The script to evaluate an ASR model with WFST decoding and N-gram models can be found at scripts/asr_language_modeling/ngram_lm/eval_wfst_decoding_ctc.py.
This script has a large number of possible argument overrides, therefore it is advised to use python eval_wfst_decoding_ctc.py --help to see the full list of arguments.
You may evaluate an ASR model as the following:
python eval_wfst_decoding_ctc.py nemo_model_file=<path to the .nemo file of the model> \
input_manifest=<path to the evaluation JSON manifest file> \
arpa_model_file=<path to the ARPA LM model> \
decoding_wfst_file=<path to the decoding WFST file> \
beam_width=[<list of the beam widths, separated with commas>] \
lm_weight=[<list of the LM weight multipliers, separated with commas>] \
open_vocabulary_decoding=<whether to use open vocabulary mode for WFST decoding> \
decoding_mode=<decoding mode, affects output.
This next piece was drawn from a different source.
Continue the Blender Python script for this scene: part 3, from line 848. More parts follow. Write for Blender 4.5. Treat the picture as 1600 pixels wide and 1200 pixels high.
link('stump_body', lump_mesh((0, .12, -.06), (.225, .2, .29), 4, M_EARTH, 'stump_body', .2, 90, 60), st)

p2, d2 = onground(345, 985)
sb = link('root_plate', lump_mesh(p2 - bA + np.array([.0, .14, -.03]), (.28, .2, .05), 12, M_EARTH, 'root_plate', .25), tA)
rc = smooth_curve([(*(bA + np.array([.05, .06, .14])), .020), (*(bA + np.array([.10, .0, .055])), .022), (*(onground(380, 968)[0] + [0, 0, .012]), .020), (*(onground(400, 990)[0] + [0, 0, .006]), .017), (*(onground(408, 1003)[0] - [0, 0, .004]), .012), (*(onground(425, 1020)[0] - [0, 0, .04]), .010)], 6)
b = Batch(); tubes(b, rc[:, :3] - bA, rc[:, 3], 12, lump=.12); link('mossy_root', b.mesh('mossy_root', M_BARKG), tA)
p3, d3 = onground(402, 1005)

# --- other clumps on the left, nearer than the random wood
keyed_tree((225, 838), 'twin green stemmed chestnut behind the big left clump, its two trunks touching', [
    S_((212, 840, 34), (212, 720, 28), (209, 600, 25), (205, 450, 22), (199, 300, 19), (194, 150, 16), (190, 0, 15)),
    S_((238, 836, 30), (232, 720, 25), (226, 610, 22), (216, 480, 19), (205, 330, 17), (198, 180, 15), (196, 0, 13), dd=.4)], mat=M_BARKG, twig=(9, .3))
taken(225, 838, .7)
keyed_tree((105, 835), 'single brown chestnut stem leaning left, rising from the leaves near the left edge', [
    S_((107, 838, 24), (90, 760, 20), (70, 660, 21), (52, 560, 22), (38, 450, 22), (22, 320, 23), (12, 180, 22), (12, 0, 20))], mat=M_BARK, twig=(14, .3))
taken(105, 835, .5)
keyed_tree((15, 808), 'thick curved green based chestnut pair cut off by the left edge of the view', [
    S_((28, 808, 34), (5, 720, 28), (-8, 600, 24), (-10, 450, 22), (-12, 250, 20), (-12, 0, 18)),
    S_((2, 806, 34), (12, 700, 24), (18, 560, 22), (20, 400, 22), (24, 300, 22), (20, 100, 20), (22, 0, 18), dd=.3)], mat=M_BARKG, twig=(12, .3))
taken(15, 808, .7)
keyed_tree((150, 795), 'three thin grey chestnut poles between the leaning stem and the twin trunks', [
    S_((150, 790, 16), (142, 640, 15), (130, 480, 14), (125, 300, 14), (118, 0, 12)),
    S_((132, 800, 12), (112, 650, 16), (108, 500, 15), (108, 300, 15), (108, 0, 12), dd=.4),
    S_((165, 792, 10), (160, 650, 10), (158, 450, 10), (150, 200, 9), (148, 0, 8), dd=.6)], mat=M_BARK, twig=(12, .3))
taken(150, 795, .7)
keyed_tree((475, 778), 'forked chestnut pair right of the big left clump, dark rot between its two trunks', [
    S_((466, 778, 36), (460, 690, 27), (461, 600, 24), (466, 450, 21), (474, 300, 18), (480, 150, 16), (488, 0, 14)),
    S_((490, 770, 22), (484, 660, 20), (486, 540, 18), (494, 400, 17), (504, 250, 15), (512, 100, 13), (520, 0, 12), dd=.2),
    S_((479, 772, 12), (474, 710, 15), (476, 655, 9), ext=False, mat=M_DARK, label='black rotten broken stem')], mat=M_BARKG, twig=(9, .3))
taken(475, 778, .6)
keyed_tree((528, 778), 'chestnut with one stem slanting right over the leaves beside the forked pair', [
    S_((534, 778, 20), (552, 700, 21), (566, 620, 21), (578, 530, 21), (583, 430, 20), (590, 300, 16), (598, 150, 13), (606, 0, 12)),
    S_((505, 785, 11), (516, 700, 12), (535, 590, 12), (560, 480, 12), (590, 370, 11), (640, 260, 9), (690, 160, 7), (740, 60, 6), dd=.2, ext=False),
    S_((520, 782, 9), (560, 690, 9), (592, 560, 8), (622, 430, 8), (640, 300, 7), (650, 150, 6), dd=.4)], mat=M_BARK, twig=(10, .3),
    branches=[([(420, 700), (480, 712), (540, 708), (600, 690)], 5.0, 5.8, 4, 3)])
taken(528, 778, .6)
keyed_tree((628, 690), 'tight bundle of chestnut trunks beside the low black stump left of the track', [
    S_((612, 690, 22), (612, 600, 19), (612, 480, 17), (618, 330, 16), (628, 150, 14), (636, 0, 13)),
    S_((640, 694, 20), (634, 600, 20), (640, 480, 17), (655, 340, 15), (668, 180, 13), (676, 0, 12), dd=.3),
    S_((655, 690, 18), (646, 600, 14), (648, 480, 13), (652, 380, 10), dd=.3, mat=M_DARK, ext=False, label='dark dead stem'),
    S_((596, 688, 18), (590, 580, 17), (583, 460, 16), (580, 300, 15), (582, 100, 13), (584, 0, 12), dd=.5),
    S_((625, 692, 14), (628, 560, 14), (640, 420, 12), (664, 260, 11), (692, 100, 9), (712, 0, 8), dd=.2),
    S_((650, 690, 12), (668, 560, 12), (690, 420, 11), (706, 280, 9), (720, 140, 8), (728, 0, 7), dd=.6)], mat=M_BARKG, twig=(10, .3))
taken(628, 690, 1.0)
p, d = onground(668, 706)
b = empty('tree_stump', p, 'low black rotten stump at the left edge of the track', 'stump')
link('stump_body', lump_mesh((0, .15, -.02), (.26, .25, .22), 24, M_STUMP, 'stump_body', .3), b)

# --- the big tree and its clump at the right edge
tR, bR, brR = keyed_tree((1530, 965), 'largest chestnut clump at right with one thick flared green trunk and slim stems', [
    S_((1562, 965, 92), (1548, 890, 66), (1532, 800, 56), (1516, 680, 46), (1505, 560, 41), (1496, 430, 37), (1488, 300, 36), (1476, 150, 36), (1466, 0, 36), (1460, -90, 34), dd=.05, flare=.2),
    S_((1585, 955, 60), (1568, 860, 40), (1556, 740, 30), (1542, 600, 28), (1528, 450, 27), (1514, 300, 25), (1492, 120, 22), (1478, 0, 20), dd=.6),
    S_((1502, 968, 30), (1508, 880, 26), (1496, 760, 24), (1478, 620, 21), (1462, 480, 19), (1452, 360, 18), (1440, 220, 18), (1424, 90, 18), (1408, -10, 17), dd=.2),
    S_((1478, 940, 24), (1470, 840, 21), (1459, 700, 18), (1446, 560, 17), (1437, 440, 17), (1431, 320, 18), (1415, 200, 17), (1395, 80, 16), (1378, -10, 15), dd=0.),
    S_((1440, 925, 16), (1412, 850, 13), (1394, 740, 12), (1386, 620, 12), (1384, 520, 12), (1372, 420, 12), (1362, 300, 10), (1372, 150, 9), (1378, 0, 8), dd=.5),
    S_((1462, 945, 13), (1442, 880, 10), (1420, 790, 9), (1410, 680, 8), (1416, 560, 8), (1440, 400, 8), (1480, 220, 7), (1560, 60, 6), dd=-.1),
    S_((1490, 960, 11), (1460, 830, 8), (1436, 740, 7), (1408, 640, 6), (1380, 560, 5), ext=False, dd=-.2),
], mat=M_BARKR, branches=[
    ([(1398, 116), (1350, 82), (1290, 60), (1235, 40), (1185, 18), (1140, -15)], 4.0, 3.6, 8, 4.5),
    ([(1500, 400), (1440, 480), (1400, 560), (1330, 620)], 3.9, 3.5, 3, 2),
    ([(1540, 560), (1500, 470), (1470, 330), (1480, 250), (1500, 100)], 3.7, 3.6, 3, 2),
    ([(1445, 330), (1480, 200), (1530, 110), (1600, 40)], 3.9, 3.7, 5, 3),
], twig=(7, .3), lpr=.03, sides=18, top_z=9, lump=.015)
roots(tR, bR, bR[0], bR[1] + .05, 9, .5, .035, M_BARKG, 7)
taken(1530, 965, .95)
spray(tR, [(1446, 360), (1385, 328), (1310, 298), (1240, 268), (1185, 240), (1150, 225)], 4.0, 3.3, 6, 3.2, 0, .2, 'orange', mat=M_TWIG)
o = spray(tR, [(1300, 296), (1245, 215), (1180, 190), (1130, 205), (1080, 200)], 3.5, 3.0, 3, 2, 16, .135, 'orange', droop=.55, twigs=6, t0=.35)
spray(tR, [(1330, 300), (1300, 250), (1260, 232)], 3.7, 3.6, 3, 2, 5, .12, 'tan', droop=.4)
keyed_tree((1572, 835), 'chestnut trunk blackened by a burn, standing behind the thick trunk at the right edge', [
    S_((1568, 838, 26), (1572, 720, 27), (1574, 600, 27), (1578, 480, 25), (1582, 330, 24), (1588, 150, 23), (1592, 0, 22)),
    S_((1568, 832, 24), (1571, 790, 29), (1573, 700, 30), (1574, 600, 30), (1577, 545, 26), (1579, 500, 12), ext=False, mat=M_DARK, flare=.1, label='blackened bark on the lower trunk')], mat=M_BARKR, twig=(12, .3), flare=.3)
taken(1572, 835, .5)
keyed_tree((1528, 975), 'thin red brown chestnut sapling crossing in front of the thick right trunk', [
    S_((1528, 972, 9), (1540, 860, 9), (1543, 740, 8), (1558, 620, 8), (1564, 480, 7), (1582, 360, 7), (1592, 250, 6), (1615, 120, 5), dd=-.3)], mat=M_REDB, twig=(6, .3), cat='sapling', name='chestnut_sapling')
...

Usually "nbest"> \
decoding_search_type=<WFST decoding library. Usually "riva"> \
preds_output_folder=<optional folder to store the predictions> \
probs_cache_file=null
Note
Since WFST decoding is LM-forced (the search goes over the WIDEST graph), only word sequences accepted by the WFST can appear in the decoding results.
To circumvent this restriction, one can pass open_vocabulary_decoding=true (experimental feature).
Quick start example#
wget -O - https://www.openslr.org/resources/11/3-gram.pruned.1e-7.arpa.gz | \
gunzip -c | tr '[:upper:]' '[:lower:]' > 3-gram.pruned.1e-7.arpa && \
python eval_wfst_decoding_ctc.py nemo_model_file="stt_en_conformer_ctc_small_ls" \
input_manifest="<data_dir>/Librispeech/test_other.json" \
arpa_model_file="3-gram.pruned.1e-7.arpa" \
decoding_wfst_file="3-gram.pruned.1e-7.fst" \
beam_width=[8] \
lm_weight=[0.5,0.6,0.7,0.8,0.9]
Note
Building a decoding WFST is a long process, so it is better to provide a decoding_wfst_file path even if you don’t have it.
This way, the decoding WFST will be buffered to the specified file path and there will be no need to re-build it on the next run.